## Exercise
Write each line out again exactly as written.

## Dataset content

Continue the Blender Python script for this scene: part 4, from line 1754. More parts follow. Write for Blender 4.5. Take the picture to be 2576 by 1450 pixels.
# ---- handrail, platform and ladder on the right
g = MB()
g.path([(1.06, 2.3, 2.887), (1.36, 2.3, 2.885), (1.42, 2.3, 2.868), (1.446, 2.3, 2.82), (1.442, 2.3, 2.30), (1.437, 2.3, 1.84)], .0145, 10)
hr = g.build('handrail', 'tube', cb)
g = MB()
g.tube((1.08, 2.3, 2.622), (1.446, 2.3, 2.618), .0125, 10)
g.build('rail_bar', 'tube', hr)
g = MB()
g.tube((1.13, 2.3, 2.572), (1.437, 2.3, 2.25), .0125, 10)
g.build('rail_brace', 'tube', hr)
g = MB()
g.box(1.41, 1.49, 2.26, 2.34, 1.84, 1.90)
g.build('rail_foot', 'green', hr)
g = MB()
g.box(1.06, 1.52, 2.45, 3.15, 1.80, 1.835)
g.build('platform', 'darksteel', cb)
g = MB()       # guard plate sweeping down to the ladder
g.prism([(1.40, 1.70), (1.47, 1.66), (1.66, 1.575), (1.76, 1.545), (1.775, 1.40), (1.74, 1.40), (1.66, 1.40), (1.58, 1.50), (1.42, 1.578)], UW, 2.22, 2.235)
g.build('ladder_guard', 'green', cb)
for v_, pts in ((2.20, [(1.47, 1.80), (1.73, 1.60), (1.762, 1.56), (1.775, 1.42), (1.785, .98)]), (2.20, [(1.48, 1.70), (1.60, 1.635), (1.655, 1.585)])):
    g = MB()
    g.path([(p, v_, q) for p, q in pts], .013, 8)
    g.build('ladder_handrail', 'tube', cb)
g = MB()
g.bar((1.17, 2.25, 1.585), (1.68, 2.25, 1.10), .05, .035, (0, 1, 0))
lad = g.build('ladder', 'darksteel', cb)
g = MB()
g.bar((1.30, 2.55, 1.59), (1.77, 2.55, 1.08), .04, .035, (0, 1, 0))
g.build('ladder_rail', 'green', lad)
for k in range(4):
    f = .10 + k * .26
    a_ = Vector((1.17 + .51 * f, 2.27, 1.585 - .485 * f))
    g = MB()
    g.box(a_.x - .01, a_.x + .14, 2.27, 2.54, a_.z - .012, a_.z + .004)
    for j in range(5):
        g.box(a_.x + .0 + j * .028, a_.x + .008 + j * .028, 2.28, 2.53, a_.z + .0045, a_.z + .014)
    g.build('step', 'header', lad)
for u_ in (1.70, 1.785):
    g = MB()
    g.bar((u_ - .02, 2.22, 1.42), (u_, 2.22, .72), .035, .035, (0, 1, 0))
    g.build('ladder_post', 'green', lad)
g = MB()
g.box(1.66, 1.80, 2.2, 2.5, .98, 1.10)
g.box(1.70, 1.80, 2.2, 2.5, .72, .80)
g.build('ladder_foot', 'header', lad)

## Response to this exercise
Continue the Blender Python script for this scene: part 4, from line 1754. More parts follow. Write for Blender 4.5. Take the picture to be 2576 by 1450 pixels.
# ---- handrail, platform and ladder on the right
g = MB()
g.path([(1.06, 2.3, 2.887), (1.36, 2.3, 2.885), (1.42, 2.3, 2.868), (1.446, 2.3, 2.82), (1.442, 2.3, 2.30), (1.437, 2.3, 1.84)], .0145, 10)
hr = g.build('handrail', 'tube', cb)
g = MB()
g.tube((1.08, 2.3, 2.622), (1.446, 2.3, 2.618), .0125, 10)
g.build('rail_bar', 'tube', hr)
g = MB()
g.tube((1.13, 2.3, 2.572), (1.437, 2.3, 2.25), .0125, 10)
g.build('rail_brace', 'tube', hr)
g = MB()
g.box(1.41, 1.49, 2.26, 2.34, 1.84, 1.90)
g.build('rail_foot', 'green', hr)
g = MB()
g.box(1.06, 1.52, 2.45, 3.15, 1.80, 1.835)
g.build('platform', 'darksteel', cb)
g = MB()       # guard plate sweeping down to the ladder
g.prism([(1.40, 1.70), (1.47, 1.66), (1.66, 1.575), (1.76, 1.545), (1.775, 1.40), (1.74, 1.40), (1.66, 1.40), (1.58, 1.50), (1.42, 1.578)], UW, 2.22, 2.235)
g.build('ladder_guard', 'green', cb)
for v_, pts in ((2.20, [(1.47, 1.80), (1.73, 1.60), (1.762, 1.56), (1.775, 1.42), (1.785, .98)]), (2.20, [(1.48, 1.70), (1.60, 1.635), (1.655, 1.585)])):
    g = MB()
    g.path([(p, v_, q) for p, q in pts], .013, 8)
    g.build('ladder_handrail', 'tube', cb)
g = MB()
g.bar((1.17, 2.25, 1.585), (1.68, 2.25, 1.10), .05, .035, (0, 1, 0))
lad = g.build('ladder', 'darksteel', cb)
g = MB()
g.bar((1.30, 2.55, 1.59), (1.77, 2.55, 1.08), .04, .035, (0, 1, 0))
g.build('ladder_rail', 'green', lad)
for k in range(4):
    f = .10 + k * .26
    a_ = Vector((1.17 + .51 * f, 2.27, 1.585 - .485 * f))
    g = MB()
    g.box(a_.x - .01, a_.x + .14, 2.27, 2.54, a_.z - .012, a_.z + .004)
    for j in range(5):
        g.box(a_.x + .0 + j * .028, a_.x + .008 + j * .028, 2.28, 2.53, a_.z + .0045, a_.z + .014)
    g.build('step', 'header', lad)
for u_ in (1.70, 1.785):
    g = MB()
    g.bar((u_ - .02, 2.22, 1.42), (u_, 2.22, .72), .035, .035, (0, 1, 0))
    g.build('ladder_post', 'green', lad)
g = MB()
g.box(1.66, 1.80, 2.2, 2.5, .98, 1.10)
g.box(1.70, 1.80, 2.2, 2.5, .72, .80)
g.build('ladder_foot', 'header', lad)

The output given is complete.